Repeat each line exactly as it is written.

++++++++

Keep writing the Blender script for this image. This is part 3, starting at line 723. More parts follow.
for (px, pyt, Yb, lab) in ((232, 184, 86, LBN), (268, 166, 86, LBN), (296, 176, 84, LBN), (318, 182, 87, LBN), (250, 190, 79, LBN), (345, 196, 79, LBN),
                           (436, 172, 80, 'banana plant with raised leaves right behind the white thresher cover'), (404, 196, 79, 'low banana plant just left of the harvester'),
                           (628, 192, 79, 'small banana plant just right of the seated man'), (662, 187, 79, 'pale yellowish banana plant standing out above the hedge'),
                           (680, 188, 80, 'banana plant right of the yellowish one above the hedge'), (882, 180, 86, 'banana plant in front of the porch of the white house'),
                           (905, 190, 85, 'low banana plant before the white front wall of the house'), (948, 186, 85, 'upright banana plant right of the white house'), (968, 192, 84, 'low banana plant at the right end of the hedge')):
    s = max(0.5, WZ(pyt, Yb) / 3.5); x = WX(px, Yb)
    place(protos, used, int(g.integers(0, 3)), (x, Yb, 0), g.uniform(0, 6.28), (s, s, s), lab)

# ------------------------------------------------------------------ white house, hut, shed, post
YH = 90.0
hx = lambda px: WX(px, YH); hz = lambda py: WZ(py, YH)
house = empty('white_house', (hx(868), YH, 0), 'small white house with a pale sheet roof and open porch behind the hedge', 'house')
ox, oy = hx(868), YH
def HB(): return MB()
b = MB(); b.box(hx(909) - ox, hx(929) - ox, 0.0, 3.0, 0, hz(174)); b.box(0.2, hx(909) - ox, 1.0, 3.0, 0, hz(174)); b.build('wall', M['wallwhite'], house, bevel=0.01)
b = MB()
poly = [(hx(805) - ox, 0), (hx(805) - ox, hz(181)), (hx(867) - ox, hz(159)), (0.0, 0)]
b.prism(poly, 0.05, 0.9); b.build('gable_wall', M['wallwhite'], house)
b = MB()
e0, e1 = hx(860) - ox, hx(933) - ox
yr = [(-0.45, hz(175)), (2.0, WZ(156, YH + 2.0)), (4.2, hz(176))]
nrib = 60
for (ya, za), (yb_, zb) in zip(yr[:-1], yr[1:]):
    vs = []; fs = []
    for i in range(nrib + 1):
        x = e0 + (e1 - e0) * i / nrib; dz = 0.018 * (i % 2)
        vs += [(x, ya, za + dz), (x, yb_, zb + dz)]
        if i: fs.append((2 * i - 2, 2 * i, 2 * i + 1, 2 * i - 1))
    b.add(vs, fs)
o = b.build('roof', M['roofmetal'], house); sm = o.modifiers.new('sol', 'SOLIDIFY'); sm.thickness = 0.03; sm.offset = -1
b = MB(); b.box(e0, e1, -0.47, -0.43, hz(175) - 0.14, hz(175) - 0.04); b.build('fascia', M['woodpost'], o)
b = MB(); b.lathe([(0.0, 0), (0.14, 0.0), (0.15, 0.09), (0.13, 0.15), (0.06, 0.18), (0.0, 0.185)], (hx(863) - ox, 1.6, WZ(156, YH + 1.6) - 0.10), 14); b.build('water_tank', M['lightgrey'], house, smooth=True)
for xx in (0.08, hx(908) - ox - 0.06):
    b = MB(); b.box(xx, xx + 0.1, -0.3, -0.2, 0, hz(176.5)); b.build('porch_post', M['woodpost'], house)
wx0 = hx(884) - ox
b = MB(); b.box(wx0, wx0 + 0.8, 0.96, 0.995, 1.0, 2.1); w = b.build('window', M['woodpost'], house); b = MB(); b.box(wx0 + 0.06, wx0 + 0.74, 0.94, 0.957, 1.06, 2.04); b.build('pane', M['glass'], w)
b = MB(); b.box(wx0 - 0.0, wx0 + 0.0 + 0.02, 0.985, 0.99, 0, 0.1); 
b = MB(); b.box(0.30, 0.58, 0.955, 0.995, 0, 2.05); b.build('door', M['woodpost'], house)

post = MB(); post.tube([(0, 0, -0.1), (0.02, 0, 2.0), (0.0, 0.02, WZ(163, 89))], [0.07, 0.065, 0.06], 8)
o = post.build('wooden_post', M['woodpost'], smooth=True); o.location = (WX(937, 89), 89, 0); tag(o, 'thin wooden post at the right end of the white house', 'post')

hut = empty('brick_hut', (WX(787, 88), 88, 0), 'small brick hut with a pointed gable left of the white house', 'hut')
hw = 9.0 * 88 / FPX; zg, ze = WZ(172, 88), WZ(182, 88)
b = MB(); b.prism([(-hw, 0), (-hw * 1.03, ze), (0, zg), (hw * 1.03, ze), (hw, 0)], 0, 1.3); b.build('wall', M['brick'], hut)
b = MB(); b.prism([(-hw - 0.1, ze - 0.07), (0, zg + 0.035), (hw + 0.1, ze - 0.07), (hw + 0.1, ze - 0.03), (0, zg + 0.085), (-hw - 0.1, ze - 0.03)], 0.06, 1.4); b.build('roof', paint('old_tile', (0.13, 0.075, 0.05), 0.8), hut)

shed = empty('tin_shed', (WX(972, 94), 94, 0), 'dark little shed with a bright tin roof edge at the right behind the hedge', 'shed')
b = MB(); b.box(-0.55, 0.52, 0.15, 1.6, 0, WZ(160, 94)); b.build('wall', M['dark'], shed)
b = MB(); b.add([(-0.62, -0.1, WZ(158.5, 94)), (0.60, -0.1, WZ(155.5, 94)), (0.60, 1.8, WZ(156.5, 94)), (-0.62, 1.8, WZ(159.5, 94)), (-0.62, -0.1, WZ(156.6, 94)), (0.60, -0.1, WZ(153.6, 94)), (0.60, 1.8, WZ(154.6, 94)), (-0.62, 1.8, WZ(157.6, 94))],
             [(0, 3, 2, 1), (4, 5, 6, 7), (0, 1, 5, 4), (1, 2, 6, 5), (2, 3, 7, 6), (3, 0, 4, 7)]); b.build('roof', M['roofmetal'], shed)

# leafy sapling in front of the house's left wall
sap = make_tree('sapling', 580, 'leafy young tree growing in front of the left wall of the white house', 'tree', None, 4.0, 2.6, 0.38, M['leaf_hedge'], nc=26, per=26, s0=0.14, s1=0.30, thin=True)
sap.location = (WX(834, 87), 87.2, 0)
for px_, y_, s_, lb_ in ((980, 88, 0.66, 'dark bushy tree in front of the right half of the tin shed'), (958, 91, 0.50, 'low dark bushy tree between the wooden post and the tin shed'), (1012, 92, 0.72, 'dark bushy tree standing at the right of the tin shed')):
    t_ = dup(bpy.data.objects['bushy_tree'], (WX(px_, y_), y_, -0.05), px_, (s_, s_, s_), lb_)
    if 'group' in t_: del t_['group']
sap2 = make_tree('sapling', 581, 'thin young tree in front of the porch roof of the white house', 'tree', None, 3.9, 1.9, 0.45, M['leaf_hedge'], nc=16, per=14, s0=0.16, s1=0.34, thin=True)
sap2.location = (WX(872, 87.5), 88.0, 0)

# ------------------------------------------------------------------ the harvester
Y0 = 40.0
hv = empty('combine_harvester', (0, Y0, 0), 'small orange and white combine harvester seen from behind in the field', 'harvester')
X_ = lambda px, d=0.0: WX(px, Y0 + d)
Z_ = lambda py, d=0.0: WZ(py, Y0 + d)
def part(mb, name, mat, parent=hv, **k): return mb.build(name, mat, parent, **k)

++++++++

EXERCISE ANSWER.
Keep writing the Blender script for this image. This is part 3, starting at line 723. More parts follow.
for (px, pyt, Yb, lab) in ((232, 184, 86, LBN), (268, 166, 86, LBN), (296, 176, 84, LBN), (318, 182, 87, LBN), (250, 190, 79, LBN), (345, 196, 79, LBN),
                           (436, 172, 80, 'banana plant with raised leaves right behind the white thresher cover'), (404, 196, 79, 'low banana plant just left of the harvester'),
                           (628, 192, 79, 'small banana plant just right of the seated man'), (662, 187, 79, 'pale yellowish banana plant standing out above the hedge'),
                           (680, 188, 80, 'banana plant right of the yellowish one above the hedge'), (882, 180, 86, 'banana plant in front of the porch of the white house'),
                           (905, 190, 85, 'low banana plant before the white front wall of the house'), (948, 186, 85, 'upright banana plant right of the white house'), (968, 192, 84, 'low banana plant at the right end of the hedge')):
    s = max(0.5, WZ(pyt, Yb) / 3.5); x = WX(px, Yb)
    place(protos, used, int(g.integers(0, 3)), (x, Yb, 0), g.uniform(0, 6.28), (s, s, s), lab)

# ------------------------------------------------------------------ white house, hut, shed, post
YH = 90.0
hx = lambda px: WX(px, YH); hz = lambda py: WZ(py, YH)
house = empty('white_house', (hx(868), YH, 0), 'small white house with a pale sheet roof and open porch behind the hedge', 'house')
ox, oy = hx(868), YH
def HB(): return MB()
b = MB(); b.box(hx(909) - ox, hx(929) - ox, 0.0, 3.0, 0, hz(174)); b.box(0.2, hx(909) - ox, 1.0, 3.0, 0, hz(174)); b.build('wall', M['wallwhite'], house, bevel=0.01)
b = MB()
poly = [(hx(805) - ox, 0), (hx(805) - ox, hz(181)), (hx(867) - ox, hz(159)), (0.0, 0)]
b.prism(poly, 0.05, 0.9); b.build('gable_wall', M['wallwhite'], house)
b = MB()
e0, e1 = hx(860) - ox, hx(933) - ox
yr = [(-0.45, hz(175)), (2.0, WZ(156, YH + 2.0)), (4.2, hz(176))]
nrib = 60
for (ya, za), (yb_, zb) in zip(yr[:-1], yr[1:]):
    vs = []; fs = []
    for i in range(nrib + 1):
        x = e0 + (e1 - e0) * i / nrib; dz = 0.018 * (i % 2)
        vs += [(x, ya, za + dz), (x, yb_, zb + dz)]
        if i: fs.append((2 * i - 2, 2 * i, 2 * i + 1, 2 * i - 1))
    b.add(vs, fs)
o = b.build('roof', M['roofmetal'], house); sm = o.modifiers.new('sol', 'SOLIDIFY'); sm.thickness = 0.03; sm.offset = -1
b = MB(); b.box(e0, e1, -0.47, -0.43, hz(175) - 0.14, hz(175) - 0.04); b.build('fascia', M['woodpost'], o)
b = MB(); b.lathe([(0.0, 0), (0.14, 0.0), (0.15, 0.09), (0.13, 0.15), (0.06, 0.18), (0.0, 0.185)], (hx(863) - ox, 1.6, WZ(156, YH + 1.6) - 0.10), 14); b.build('water_tank', M['lightgrey'], house, smooth=True)
for xx in (0.08, hx(908) - ox - 0.06):
    b = MB(); b.box(xx, xx + 0.1, -0.3, -0.2, 0, hz(176.5)); b.build('porch_post', M['woodpost'], house)
wx0 = hx(884) - ox
b = MB(); b.box(wx0, wx0 + 0.8, 0.96, 0.995, 1.0, 2.1); w = b.build('window', M['woodpost'], house); b = MB(); b.box(wx0 + 0.06, wx0 + 0.74, 0.94, 0.957, 1.06, 2.04); b.build('pane', M['glass'], w)
b = MB(); b.box(wx0 - 0.0, wx0 + 0.0 + 0.02, 0.985, 0.99, 0, 0.1); 
b = MB(); b.box(0.30, 0.58, 0.955, 0.995, 0, 2.05); b.build('door', M['woodpost'], house)

post = MB(); post.tube([(0, 0, -0.1), (0.02, 0, 2.0), (0.0, 0.02, WZ(163, 89))], [0.07, 0.065, 0.06], 8)
o = post.build('wooden_post', M['woodpost'], smooth=True); o.location = (WX(937, 89), 89, 0); tag(o, 'thin wooden post at the right end of the white house', 'post')

hut = empty('brick_hut', (WX(787, 88), 88, 0), 'small brick hut with a pointed gable left of the white house', 'hut')
hw = 9.0 * 88 / FPX; zg, ze = WZ(172, 88), WZ(182, 88)
b = MB(); b.prism([(-hw, 0), (-hw * 1.03, ze), (0, zg), (hw * 1.03, ze), (hw, 0)], 0, 1.3); b.build('wall', M['brick'], hut)
b = MB(); b.prism([(-hw - 0.1, ze - 0.07), (0, zg + 0.035), (hw + 0.1, ze - 0.07), (hw + 0.1, ze - 0.03), (0, zg + 0.085), (-hw - 0.1, ze - 0.03)], 0.06, 1.4); b.build('roof', paint('old_tile', (0.13, 0.075, 0.05), 0.8), hut)

shed = empty('tin_shed', (WX(972, 94), 94, 0), 'dark little shed with a bright tin roof edge at the right behind the hedge', 'shed')
b = MB(); b.box(-0.55, 0.52, 0.15, 1.6, 0, WZ(160, 94)); b.build('wall', M['dark'], shed)
b = MB(); b.add([(-0.62, -0.1, WZ(158.5, 94)), (0.60, -0.1, WZ(155.5, 94)), (0.60, 1.8, WZ(156.5, 94)), (-0.62, 1.8, WZ(159.5, 94)), (-0.62, -0.1, WZ(156.6, 94)), (0.60, -0.1, WZ(153.6, 94)), (0.60, 1.8, WZ(154.6, 94)), (-0.62, 1.8, WZ(157.6, 94))],
             [(0, 3, 2, 1), (4, 5, 6, 7), (0, 1, 5, 4), (1, 2, 6, 5), (2, 3, 7, 6), (3, 0, 4, 7)]); b.build('roof', M['roofmetal'], shed)

# leafy sapling in front of the house's left wall
sap = make_tree('sapling', 580, 'leafy young tree growing in front of the left wall of the white house', 'tree', None, 4.0, 2.6, 0.38, M['leaf_hedge'], nc=26, per=26, s0=0.14, s1=0.30, thin=True)
sap.location = (WX(834, 87), 87.2, 0)
for px_, y_, s_, lb_ in ((980, 88, 0.66, 'dark bushy tree in front of the right half of the tin shed'), (958, 91, 0.50, 'low dark bushy tree between the wooden post and the tin shed'), (1012, 92, 0.72, 'dark bushy tree standing at the right of the tin shed')):
    t_ = dup(bpy.data.objects['bushy_tree'], (WX(px_, y_), y_, -0.05), px_, (s_, s_, s_), lb_)
    if 'group' in t_: del t_['group']
sap2 = make_tree('sapling', 581, 'thin young tree in front of the porch roof of the white house', 'tree', None, 3.9, 1.9, 0.45, M['leaf_hedge'], nc=16, per=14, s0=0.16, s1=0.34, thin=True)
sap2.location = (WX(872, 87.5), 88.0, 0)

# ------------------------------------------------------------------ the harvester
Y0 = 40.0
hv = empty('combine_harvester', (0, Y0, 0), 'small orange and white combine harvester seen from behind in the field', 'harvester')
X_ = lambda px, d=0.0: WX(px, Y0 + d)
Z_ = lambda py, d=0.0: WZ(py, Y0 + d)
def part(mb, name, mat, parent=hv, **k): return mb.build(name, mat, parent, **k)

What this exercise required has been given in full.